Di dalam Waruga, jenazah juga diberi "bekal". Pada bagian alas Waruga diberi hal-hal yang dianggap menjadi bekal bagi jenazah.

Sehingga alas tersebut diisi sesuai dengan pekerjaan semasa orang itu hidup. Sebagai contoh rempah-rempah, padi dan piring diberikan bagi jenazah yang semasa hidupnya adalah petani.

Waruga Diukir Sesuai Pekerjaan

Pada batu Waruga diukir sesuai dengan pekerjaan atau profesi yang dijalankan mendiang saat masih hidup. Kaunang menjelaskan, Waruga bagi orang kesatria atau Waraney atau kesatria atau pelindung negeri diukir sifat atau karakternya semasa orang itu hidup.

Menurut dia, apabila orang itu merupakan pemimpin ritual atau pemimpin persembahan dalam bahasa lokal disebut Walian, seorang pemenggal kepala, maka Waruga memiliki ukiran serupa kepala yang telah dipenggal.

"Ada Waruga di Tonsea yang memegang kepala itu berarti mereka adalah Waraney dikenal juga sebagai Kelung Um Banua atau penjaga negeri. Ada juga Waruga Maengket, orang menari," jelasnya.

Kaunang menambahkan Waruga juga tidak hanya untuk perseorangan. Adapula untuk satu keluarga sekaligus.

Cara membedakannya Waruga yakni garis pada Waruga. Jika hanya terdapat satu garis maka makam tersebut hanya berisi satu jenazah. Sementara jika terdapat dua garis maka Waruga tersebut berisikan dua jenazah.
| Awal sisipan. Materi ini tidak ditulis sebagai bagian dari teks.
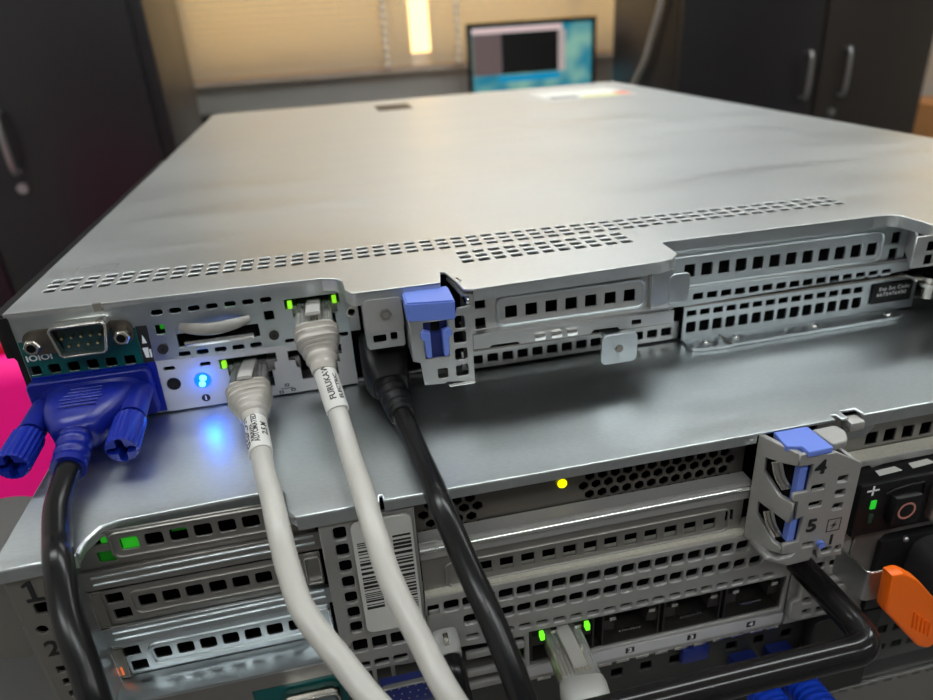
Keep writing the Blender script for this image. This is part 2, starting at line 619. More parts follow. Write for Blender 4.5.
t = thing('sideboard', 'orange brown wooden sideboard edge right of the dark cabinet', 'sideboard', (3700, 2900, RZ0))
box('carcass', 3180, 4300, 2760, 3160, RZ0 + 60, -420, mat('orange_wood', (0.50, 0.24, 0.09), 0.4), t, bev=4)
box('plinth', 3200, 4280, 2790, 3150, RZ0, RZ0 + 60, M_CAB, t)

# desk and monitor
t = thing('desk', 'grey desk under the computer monitor', 'desk', (1050, 2800, RZ0))
box('desktop', 500, 1285, 2350, 3120, -420, -395, M_WOOD, t, bev=3)
for lx, ly in ((530, 2390), (1250, 2390), (530, 3080), (1250, 3080)):
    box('leg', lx - 20, lx + 20, ly - 20, ly + 20, RZ0, -420, M_POSTG, t)
t = thing('monitor', 'computer monitor with a teal desktop and a dark open window', 'monitor', (1055, 2900, -395))
plate('bezel', rect(764, 1346, -214, 90), [rect(784, 1328, -194, 72)], 'XZ', 2888, 14, M_BLACK, t)
box('back_shell', 774, 1336, 2902, 2935, -208, 82, M_BLACK, t, bev=6)
box('stand', 1030, 1080, 2936, 2956, -390, -50, M_BLACK, t, bev=2)
box('foot', 940, 1170, 2860, 3000, -395, -387, M_BLACK, t, bev=2)


def screen_mat():
    m = bpy.data.materials.new('desktop_wallpaper')
    m.use_nodes = True
    nt = m.node_tree
    b = nt.nodes['Principled BSDF']
    b.inputs['Base Color'].default_value = (0.01, 0.01, 0.01, 1)
    g = nt.nodes.new('ShaderNodeTexCoord')
    n = nt.nodes.new('ShaderNodeTexNoise')
    n.inputs['Scale'].default_value = 9
    n.inputs['Detail'].default_value = 1
    nt.links.new(g.outputs['Object'], n.inputs['Vector'])
    cr = nt.nodes.new('ShaderNodeValToRGB')
    cr.color_ramp.elements[0].position = 0.35
    cr.color_ramp.elements[0].color = (0.0, 0.22, 0.34, 1)
    cr.color_ramp.elements[1].position = 0.68
    cr.color_ramp.elements[1].color = (0.26, 0.52, 0.42, 1)
    nt.links.new(n.outputs['Fac'], cr.inputs[0])
    nt.links.new(cr.outputs[0], b.inputs['Emission Color'])
    b.inputs['Emission Strength'].default_value = 0.8
    return m


s = box('screen', 780, 1330, 2894, 2898, -196, 78, screen_mat(), t)
box('window_title_bar', 788, 1190, 2891.5, 2893.6, 48, 70, emis('title_bar', (0.62, 0.46, 0.46), 0.9), s)
box('window_side_panel', 788, 915, 2891.5, 2893.6, -118, 47, emis('side_panel', (0.12, 0.085, 0.085), 0.8), s)
box('window_black_area', 916, 1172, 2891.5, 2893.6, -118, 47, emis('black_area', (0.006, 0.006, 0.006), 0.8), s)
box('window_scroll_bar', 1173, 1205, 2891.5, 2893.6, -118, 47, emis('scroll_bar', (0.42, 0.35, 0.34), 0.8), s)
box('taskbar', 900, 1180, 2891.5, 2893.6, -150, -124, emis('taskbar_blue', (0.0, 0.22, 0.42), 0.9), s)

# unidentified magenta thing, form made up, left of the rack, standing on the floor
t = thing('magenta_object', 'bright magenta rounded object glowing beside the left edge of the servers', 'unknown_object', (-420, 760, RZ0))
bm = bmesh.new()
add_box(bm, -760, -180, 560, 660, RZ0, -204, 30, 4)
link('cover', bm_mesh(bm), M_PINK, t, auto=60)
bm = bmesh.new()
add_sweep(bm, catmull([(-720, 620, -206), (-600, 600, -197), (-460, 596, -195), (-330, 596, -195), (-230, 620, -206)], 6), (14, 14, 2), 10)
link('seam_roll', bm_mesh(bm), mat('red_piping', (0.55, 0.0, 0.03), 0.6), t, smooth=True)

# ================================================================== THE UPPER SERVER
US = thing('rack_server', 'upper flat rack server with bright zinc lid and blue plug at its left', 'server', (217, 270, 0))
LID_BACK = [(0, 0), (98, -3.0), (103, -5.5), (104.5, -9), (105.0, -17), (107, -20.8), (134.8, -21.0), (136.4, -11.2), (137.8, -11.8), (139.4, -21.5), (140.5, -29.2), (143.5, -30.4),
            (206, -27.8), (211, -26.5), (214.6, -22.5), (215.2, -18), (215.5, -9.3), (219, -9.2), (300, -10.0), (306.5, -10.6), (308.6, -14), (309.2, -26), (311, -28.5), (434, -30)]
lid_outline = LID_BACK + [(434, 548), (0, 548)]
vents = []
for j in range(51):
    x = 7.9 + 5.86 * j
    for y0 in (18.4, 23.3, 28.2):
        vents.append(rr(x, y0 - 0.030 * (x - 8) * (1 if x < 220 else 0.92), 3.9, 3.2, 0.5, 2))
for j in range(11):
    x = 147.4 + 5.76 * j
    for y0 in (-3.6, 1.1, 6.0):
        vents.append(rr(x, y0 - 0.004 * j, 3.9, 3.2, 0.5, 2))
cover = plate('top_cover', lid_outline, vents, 'XY', 43, 1.0, M_LIDU, US, bev=0.25, label='bright zinc lid with rows of vent slots')
# folded lips along the rear edge
link('rear_lip', wall_strip_mesh(LID_BACK[0:2], 41.2, 42.9, 1.0), M_LIDU, cover)
link('rear_lip', wall_strip_mesh(rounded_path(LID_BACK[1:7], 1.5), 38.6, 42.8, 1.0), M_LIDU, cover)
link('rear_lip', wall_strip_mesh(rounded_path(LID_BACK[11:18], 2.0), 38.9, 42.8, 1.0), M_LIDU, cover)
link('rear_lip', wall_strip_mesh(LID_BACK[16:19], 38.2, 42.8, 1.0), M_STEELB, cover)
link('rear_lip', wall_strip_mesh(rounded_path(LID_BACK[18:], 2.0), 38.6, 42.8, 1.0), M_LIDU, cover)
plate('lid_seam_tab', rect(26.5, 29.0, 40.4, 43.1), [], 'XZ', -1.1, 0.8, M_DARKST, cover)
# label and window on the far end of the lid
box('black_vent', 160, 193, 455, 500, 43.0, 43.3, M_BLACK, cover)
lb = box('sticker', 318, 402, 418, 495, 43.0, 43.2, mat('paper_white', (0.75, 0.74, 0.70), 0.6), cover, label='white sticker with coloured marks')
box('sticker_mark', 352, 388, 422, 432, 43.2, 43.4, mat('yellow_ink', (0.6, 0.6, 0.1), 0.6), lb)
box('sticker_mark', 390, 401, 425, 448, 43.2, 43.4, mat('red_ink', (0.8, 0.2, 0.12), 0.6), lb)
box('sticker_mark', 322, 350, 425, 445, 43.2, 43.4, mat('grey_ink', (0.3, 0.3, 0.3), 0.6), lb)
plate('outline_mark', rr(18, 38, 14, 8, 1), [rr(18, 38, 13.6, 7.6, 1)], 'XY', 43.08, 0.1, M_BRIGHT, cover)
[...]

"Kalau di Waruga itu ada satu garis berarti satu (jenazah), tapi kalau dua berarti dua orang," jelasnya.

Selain dibedakan berdasarkan profesi dan jenisnya, Waruga juga dibedakan berdasarkan jasa seseorang. Menurut Kaunang, jasa seseorang bisa juga dilihat dari tingginya Waruga.

Jadi semakin tinggi Waruga, semakin berjasa orang itu atau semakin dihormati oleh masyarakat. Maka itu, ada Waruga yang lebih tinggi dan ada juga yang pendek.